▶ **What to produce**: Your task is to give the data again, exactly, with every line intact.

^^^^

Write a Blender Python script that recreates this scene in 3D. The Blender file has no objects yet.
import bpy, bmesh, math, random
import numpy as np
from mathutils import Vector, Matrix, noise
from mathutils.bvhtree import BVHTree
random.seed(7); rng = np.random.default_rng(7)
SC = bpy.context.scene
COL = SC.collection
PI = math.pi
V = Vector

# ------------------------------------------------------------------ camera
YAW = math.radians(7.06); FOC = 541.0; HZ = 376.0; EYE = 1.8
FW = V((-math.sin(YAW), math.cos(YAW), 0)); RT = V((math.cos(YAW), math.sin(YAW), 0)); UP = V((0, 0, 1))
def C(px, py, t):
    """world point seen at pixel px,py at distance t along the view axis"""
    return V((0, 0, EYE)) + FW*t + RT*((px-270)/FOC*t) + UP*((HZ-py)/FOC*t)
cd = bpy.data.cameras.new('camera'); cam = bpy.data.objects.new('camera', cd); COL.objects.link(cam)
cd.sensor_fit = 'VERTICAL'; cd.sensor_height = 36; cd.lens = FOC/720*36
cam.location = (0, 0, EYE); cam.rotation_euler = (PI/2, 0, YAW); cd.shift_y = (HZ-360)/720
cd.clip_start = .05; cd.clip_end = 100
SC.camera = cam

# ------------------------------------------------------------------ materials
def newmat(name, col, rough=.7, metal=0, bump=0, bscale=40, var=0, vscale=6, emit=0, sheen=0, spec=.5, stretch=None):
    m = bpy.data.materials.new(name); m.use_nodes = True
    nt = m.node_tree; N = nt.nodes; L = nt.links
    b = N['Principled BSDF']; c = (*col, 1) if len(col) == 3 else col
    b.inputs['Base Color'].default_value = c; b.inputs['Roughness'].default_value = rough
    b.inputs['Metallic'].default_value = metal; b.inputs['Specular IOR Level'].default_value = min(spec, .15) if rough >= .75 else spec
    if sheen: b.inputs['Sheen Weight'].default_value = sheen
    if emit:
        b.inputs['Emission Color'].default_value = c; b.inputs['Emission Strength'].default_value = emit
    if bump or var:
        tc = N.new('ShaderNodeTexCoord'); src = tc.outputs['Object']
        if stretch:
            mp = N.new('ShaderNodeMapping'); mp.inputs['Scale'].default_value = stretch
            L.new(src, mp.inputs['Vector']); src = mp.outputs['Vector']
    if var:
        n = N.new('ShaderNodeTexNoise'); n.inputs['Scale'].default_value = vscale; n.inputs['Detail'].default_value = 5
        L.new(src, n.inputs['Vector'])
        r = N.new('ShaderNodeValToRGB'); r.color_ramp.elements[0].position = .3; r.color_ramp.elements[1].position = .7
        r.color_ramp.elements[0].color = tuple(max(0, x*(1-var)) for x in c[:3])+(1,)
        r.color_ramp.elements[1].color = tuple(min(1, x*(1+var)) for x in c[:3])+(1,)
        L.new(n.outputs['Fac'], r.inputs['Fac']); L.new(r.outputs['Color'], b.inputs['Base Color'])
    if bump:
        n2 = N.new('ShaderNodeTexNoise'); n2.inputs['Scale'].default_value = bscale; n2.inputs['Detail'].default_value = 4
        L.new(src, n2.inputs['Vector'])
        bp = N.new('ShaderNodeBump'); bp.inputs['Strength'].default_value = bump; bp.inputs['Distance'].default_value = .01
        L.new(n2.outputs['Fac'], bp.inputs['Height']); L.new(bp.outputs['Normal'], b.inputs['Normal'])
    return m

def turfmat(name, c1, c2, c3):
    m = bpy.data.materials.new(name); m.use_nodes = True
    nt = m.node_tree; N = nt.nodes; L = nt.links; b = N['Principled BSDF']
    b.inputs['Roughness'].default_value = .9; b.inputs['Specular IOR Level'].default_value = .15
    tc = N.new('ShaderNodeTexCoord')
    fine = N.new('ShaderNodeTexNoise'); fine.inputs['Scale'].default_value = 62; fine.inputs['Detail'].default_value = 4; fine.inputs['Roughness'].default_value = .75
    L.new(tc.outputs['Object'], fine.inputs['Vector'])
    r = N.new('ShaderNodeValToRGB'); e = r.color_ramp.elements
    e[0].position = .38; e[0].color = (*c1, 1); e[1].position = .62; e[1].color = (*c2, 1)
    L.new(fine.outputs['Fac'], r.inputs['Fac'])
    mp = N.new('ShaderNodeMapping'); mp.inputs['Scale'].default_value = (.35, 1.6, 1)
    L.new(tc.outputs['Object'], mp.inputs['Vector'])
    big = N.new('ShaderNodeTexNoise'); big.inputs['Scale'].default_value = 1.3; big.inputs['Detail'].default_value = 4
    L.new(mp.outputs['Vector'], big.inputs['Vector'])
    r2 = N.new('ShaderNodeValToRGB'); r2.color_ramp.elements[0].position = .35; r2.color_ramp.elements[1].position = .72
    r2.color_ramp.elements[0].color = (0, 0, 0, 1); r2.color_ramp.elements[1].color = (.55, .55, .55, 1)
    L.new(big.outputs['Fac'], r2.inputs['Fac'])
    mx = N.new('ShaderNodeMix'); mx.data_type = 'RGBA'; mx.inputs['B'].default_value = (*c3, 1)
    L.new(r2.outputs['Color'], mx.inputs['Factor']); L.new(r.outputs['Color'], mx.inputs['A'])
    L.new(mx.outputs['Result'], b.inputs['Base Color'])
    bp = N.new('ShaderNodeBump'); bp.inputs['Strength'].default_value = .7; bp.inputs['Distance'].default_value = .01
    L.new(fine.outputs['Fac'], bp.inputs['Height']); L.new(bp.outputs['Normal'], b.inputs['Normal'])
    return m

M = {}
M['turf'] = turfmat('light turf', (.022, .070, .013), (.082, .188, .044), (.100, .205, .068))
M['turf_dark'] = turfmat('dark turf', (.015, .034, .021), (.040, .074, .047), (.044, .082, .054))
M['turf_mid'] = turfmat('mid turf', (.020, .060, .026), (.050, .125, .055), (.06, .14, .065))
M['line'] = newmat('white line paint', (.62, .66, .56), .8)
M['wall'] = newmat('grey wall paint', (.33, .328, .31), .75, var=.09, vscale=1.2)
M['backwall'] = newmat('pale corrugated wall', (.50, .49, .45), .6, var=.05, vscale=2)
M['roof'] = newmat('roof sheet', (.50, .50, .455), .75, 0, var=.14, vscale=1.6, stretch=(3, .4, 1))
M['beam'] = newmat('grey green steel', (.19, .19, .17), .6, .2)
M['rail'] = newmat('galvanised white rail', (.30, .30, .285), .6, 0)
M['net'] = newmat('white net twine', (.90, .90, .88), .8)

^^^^

▶ **Full response**:
Write a Blender Python script that recreates this scene in 3D. The Blender file has no objects yet.
import bpy, bmesh, math, random
import numpy as np
from mathutils import Vector, Matrix, noise
from mathutils.bvhtree import BVHTree
random.seed(7); rng = np.random.default_rng(7)
SC = bpy.context.scene
COL = SC.collection
PI = math.pi
V = Vector

# ------------------------------------------------------------------ camera
YAW = math.radians(7.06); FOC = 541.0; HZ = 376.0; EYE = 1.8
FW = V((-math.sin(YAW), math.cos(YAW), 0)); RT = V((math.cos(YAW), math.sin(YAW), 0)); UP = V((0, 0, 1))
def C(px, py, t):
    """world point seen at pixel px,py at distance t along the view axis"""
    return V((0, 0, EYE)) + FW*t + RT*((px-270)/FOC*t) + UP*((HZ-py)/FOC*t)
cd = bpy.data.cameras.new('camera'); cam = bpy.data.objects.new('camera', cd); COL.objects.link(cam)
cd.sensor_fit = 'VERTICAL'; cd.sensor_height = 36; cd.lens = FOC/720*36
cam.location = (0, 0, EYE); cam.rotation_euler = (PI/2, 0, YAW); cd.shift_y = (HZ-360)/720
cd.clip_start = .05; cd.clip_end = 100
SC.camera = cam

# ------------------------------------------------------------------ materials
def newmat(name, col, rough=.7, metal=0, bump=0, bscale=40, var=0, vscale=6, emit=0, sheen=0, spec=.5, stretch=None):
    m = bpy.data.materials.new(name); m.use_nodes = True
    nt = m.node_tree; N = nt.nodes; L = nt.links
    b = N['Principled BSDF']; c = (*col, 1) if len(col) == 3 else col
    b.inputs['Base Color'].default_value = c; b.inputs['Roughness'].default_value = rough
    b.inputs['Metallic'].default_value = metal; b.inputs['Specular IOR Level'].default_value = min(spec, .15) if rough >= .75 else spec
    if sheen: b.inputs['Sheen Weight'].default_value = sheen
    if emit:
        b.inputs['Emission Color'].default_value = c; b.inputs['Emission Strength'].default_value = emit
    if bump or var:
        tc = N.new('ShaderNodeTexCoord'); src = tc.outputs['Object']
        if stretch:
            mp = N.new('ShaderNodeMapping'); mp.inputs['Scale'].default_value = stretch
            L.new(src, mp.inputs['Vector']); src = mp.outputs['Vector']
    if var:
        n = N.new('ShaderNodeTexNoise'); n.inputs['Scale'].default_value = vscale; n.inputs['Detail'].default_value = 5
        L.new(src, n.inputs['Vector'])
        r = N.new('ShaderNodeValToRGB'); r.color_ramp.elements[0].position = .3; r.color_ramp.elements[1].position = .7
        r.color_ramp.elements[0].color = tuple(max(0, x*(1-var)) for x in c[:3])+(1,)
        r.color_ramp.elements[1].color = tuple(min(1, x*(1+var)) for x in c[:3])+(1,)
        L.new(n.outputs['Fac'], r.inputs['Fac']); L.new(r.outputs['Color'], b.inputs['Base Color'])
    if bump:
        n2 = N.new('ShaderNodeTexNoise'); n2.inputs['Scale'].default_value = bscale; n2.inputs['Detail'].default_value = 4
        L.new(src, n2.inputs['Vector'])
        bp = N.new('ShaderNodeBump'); bp.inputs['Strength'].default_value = bump; bp.inputs['Distance'].default_value = .01
        L.new(n2.outputs['Fac'], bp.inputs['Height']); L.new(bp.outputs['Normal'], b.inputs['Normal'])
    return m

def turfmat(name, c1, c2, c3):
    m = bpy.data.materials.new(name); m.use_nodes = True
    nt = m.node_tree; N = nt.nodes; L = nt.links; b = N['Principled BSDF']
    b.inputs['Roughness'].default_value = .9; b.inputs['Specular IOR Level'].default_value = .15
    tc = N.new('ShaderNodeTexCoord')
    fine = N.new('ShaderNodeTexNoise'); fine.inputs['Scale'].default_value = 62; fine.inputs['Detail'].default_value = 4; fine.inputs['Roughness'].default_value = .75
    L.new(tc.outputs['Object'], fine.inputs['Vector'])
    r = N.new('ShaderNodeValToRGB'); e = r.color_ramp.elements
    e[0].position = .38; e[0].color = (*c1, 1); e[1].position = .62; e[1].color = (*c2, 1)
    L.new(fine.outputs['Fac'], r.inputs['Fac'])
    mp = N.new('ShaderNodeMapping'); mp.inputs['Scale'].default_value = (.35, 1.6, 1)
    L.new(tc.outputs['Object'], mp.inputs['Vector'])
    big = N.new('ShaderNodeTexNoise'); big.inputs['Scale'].default_value = 1.3; big.inputs['Detail'].default_value = 4
    L.new(mp.outputs['Vector'], big.inputs['Vector'])
    r2 = N.new('ShaderNodeValToRGB'); r2.color_ramp.elements[0].position = .35; r2.color_ramp.elements[1].position = .72
    r2.color_ramp.elements[0].color = (0, 0, 0, 1); r2.color_ramp.elements[1].color = (.55, .55, .55, 1)
    L.new(big.outputs['Fac'], r2.inputs['Fac'])
    mx = N.new('ShaderNodeMix'); mx.data_type = 'RGBA'; mx.inputs['B'].default_value = (*c3, 1)
    L.new(r2.outputs['Color'], mx.inputs['Factor']); L.new(r.outputs['Color'], mx.inputs['A'])
    L.new(mx.outputs['Result'], b.inputs['Base Color'])
    bp = N.new('ShaderNodeBump'); bp.inputs['Strength'].default_value = .7; bp.inputs['Distance'].default_value = .01
    L.new(fine.outputs['Fac'], bp.inputs['Height']); L.new(bp.outputs['Normal'], b.inputs['Normal'])
    return m

M = {}
M['turf'] = turfmat('light turf', (.022, .070, .013), (.082, .188, .044), (.100, .205, .068))
M['turf_dark'] = turfmat('dark turf', (.015, .034, .021), (.040, .074, .047), (.044, .082, .054))
M['turf_mid'] = turfmat('mid turf', (.020, .060, .026), (.050, .125, .055), (.06, .14, .065))
M['line'] = newmat('white line paint', (.62, .66, .56), .8)
M['wall'] = newmat('grey wall paint', (.33, .328, .31), .75, var=.09, vscale=1.2)
M['backwall'] = newmat('pale corrugated wall', (.50, .49, .45), .6, var=.05, vscale=2)
M['roof'] = newmat('roof sheet', (.50, .50, .455), .75, 0, var=.14, vscale=1.6, stretch=(3, .4, 1))
M['beam'] = newmat('grey green steel', (.19, .19, .17), .6, .2)
M['rail'] = newmat('galvanised white rail', (.30, .30, .285), .6, 0)
M['net'] = newmat('white net twine', (.90, .90, .88), .8)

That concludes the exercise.